If You're Not Close Enough, You're Not Bruce Gilden (Exhibition at Westlicht)
Bruce Gilden doesn't ask permission. At 79, the legendary Magnum photographer has spent decades getting closer to his subjects than most would dare - armed with a flash, sharp instincts, and a personality forged on the streets of Brooklyn. During a recent gallery talk, Gilden walked visitors through his extensive body of work spanning Coney Island, Haiti, Japan, and the gritty corners of cities worldwide. His guiding principle? Robert Capa's famous advice: "If it's not good enough, you're not close enough."
„I’m known for taking pictures very close, and the older I get, the closer I get.“
From Coney Island to the World
Gilden's journey began at Coney Island in the early 1980s, where he developed his signature style - candid, confrontational, and unflinching. He recalls photographing beachgoers while wearing army boots and a jacket in 90-degree heat. "You could see me," he laughs. His first trip to Haiti in 1984 sparked a 22-trip love affair with the country. "Where have I been my whole life?" he remembers thinking upon arrival.
Photographing Yakuza and Bikers
In Japan, Gilden embedded himself with Yakuza members. In America, he spent years with outlaw bikers. How does he gain access? "If you want something, you'll figure out a way," he says. His gangster father taught him how to navigate tough circles. You need to be street-wise he says, which means you need to know exactly when you can take a shot or when to better hide your camera.

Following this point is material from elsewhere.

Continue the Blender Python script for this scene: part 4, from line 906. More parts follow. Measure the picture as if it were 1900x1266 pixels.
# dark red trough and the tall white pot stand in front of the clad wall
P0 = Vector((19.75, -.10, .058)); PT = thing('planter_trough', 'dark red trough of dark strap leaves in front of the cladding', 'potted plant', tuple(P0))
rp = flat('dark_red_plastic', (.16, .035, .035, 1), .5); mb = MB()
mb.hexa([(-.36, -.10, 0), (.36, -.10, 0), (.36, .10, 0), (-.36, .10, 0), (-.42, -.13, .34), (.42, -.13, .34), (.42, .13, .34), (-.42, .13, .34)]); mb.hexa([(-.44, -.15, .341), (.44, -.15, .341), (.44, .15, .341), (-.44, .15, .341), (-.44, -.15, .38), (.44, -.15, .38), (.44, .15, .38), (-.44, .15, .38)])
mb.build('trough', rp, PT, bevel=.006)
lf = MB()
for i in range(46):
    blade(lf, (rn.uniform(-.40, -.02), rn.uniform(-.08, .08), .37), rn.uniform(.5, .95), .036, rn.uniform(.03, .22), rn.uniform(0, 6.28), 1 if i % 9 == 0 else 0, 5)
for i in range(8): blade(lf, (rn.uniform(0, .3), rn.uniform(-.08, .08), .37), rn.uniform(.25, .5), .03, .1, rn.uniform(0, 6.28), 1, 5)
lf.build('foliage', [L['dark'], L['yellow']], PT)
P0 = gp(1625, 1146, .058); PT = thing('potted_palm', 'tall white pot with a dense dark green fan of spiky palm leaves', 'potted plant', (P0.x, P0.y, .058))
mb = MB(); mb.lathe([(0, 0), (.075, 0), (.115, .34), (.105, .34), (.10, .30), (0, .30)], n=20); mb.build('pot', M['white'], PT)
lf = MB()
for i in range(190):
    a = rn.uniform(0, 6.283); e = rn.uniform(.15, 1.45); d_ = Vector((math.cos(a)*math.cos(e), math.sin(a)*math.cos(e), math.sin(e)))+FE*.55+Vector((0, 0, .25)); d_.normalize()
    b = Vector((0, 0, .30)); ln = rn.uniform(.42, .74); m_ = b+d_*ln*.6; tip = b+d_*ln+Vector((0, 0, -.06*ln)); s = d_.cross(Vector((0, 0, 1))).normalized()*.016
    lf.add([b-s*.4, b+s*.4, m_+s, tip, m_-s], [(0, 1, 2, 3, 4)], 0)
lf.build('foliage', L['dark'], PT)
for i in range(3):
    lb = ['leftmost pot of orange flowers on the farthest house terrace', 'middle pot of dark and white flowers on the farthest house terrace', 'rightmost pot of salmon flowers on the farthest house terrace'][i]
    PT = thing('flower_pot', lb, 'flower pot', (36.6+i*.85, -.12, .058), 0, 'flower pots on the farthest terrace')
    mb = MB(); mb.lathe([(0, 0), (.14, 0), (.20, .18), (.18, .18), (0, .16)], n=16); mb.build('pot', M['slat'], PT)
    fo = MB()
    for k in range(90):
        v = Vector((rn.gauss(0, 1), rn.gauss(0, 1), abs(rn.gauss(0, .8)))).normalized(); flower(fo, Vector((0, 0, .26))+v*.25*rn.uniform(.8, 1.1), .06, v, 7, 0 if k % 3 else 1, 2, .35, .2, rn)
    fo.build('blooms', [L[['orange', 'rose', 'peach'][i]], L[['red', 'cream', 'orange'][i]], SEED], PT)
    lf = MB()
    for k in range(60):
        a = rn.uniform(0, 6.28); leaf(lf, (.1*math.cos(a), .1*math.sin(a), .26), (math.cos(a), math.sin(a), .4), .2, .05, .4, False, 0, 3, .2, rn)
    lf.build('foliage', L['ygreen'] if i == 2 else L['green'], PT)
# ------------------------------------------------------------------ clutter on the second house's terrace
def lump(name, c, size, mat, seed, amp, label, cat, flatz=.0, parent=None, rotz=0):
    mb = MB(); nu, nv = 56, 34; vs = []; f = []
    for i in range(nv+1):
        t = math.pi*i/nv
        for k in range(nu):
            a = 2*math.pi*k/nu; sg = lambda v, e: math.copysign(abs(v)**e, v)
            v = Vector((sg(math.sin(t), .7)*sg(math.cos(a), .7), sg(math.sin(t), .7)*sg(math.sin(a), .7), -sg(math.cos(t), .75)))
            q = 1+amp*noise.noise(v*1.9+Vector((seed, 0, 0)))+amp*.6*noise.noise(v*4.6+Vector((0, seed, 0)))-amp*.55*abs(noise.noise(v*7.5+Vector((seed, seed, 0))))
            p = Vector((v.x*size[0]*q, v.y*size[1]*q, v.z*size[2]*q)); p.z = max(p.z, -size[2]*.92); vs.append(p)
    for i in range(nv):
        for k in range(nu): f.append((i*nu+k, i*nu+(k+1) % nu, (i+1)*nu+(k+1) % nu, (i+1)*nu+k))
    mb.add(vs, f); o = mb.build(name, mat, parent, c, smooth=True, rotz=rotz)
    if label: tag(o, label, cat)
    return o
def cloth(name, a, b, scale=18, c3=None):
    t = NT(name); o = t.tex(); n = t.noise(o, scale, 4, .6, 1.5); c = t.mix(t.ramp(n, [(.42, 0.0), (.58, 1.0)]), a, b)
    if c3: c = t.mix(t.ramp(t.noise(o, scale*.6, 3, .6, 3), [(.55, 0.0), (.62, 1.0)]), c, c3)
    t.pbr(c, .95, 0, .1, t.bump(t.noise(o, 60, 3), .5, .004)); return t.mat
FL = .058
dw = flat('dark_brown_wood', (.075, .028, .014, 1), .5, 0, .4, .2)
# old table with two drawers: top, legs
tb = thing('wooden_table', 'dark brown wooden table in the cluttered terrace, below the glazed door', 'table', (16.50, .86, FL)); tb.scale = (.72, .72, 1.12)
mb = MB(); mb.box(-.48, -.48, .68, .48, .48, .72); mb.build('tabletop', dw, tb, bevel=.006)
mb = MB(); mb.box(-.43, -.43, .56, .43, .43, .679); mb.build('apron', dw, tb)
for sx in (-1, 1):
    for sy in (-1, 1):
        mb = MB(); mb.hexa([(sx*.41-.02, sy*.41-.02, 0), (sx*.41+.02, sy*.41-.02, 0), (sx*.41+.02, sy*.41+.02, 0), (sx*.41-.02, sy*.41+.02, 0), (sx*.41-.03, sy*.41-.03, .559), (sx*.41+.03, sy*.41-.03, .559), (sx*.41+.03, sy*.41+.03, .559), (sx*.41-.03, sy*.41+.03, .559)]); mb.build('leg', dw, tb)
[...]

Bruce Gilden at Westlicht, 2025
On Exploitation
Gilden's large-format portrait series marks a dramatic shift from his kinetic street work. Inspired by early 20th-century police mugshots - which he considers some of the best portrait photography ever made - he waited 25 years before finally pursuing the project. Shot in color with a Leica S, these extreme close-ups reveal every pore, scar, and wrinkle with unflinching clarity. Getting close again, but quite differently this time.
Bruce Gilden at Westlicht, 2025
Where Richard Avedon's "In the American West" maintained a certain noble distance from his working-class subjects, and Diane Arbus sought the strange within the ordinary, Gilden pushes further into discomfort. He doesn't flatter. He doesn't soften. The result is confrontational intimacy - faces of addicts, sex workers, and outsiders rendered with the same technical precision fashion photographers reserve for supermodels. It's this refusal to distinguish between "worthy" and "unworthy" subjects that makes the work radical. At 79, with less stamina for chasing shots on the street, Gilden found a way to bring his intensity into a single frame: one person, nowhere to hide. And he looks out for faces that are interesting him - when visiting an event with tens of thousands of people he might take photographs of only one person.
„When people look at my photographs, I don’t want to tell them what’s in the picture. I want them to look at it and make up their own story.“
When accused of exploiting marginalized subjects in this series, Gilden pushes back hard. His intent isn't to use people to boost his fame - it's to make us see them. These are human beings who exist in our society, whether we acknowledge them or not. By photographing them, Gilden holds up a mirror, asking viewers to reflect on their own lives and the world we've collectively built. "I look at them as human beings," he insists. For him, the real dismissal is refusing to photograph society's edges - pretending they don't exist.
Agree with his methods or not, Gilden's work endures because it refuses to look away. And forces you to look at them.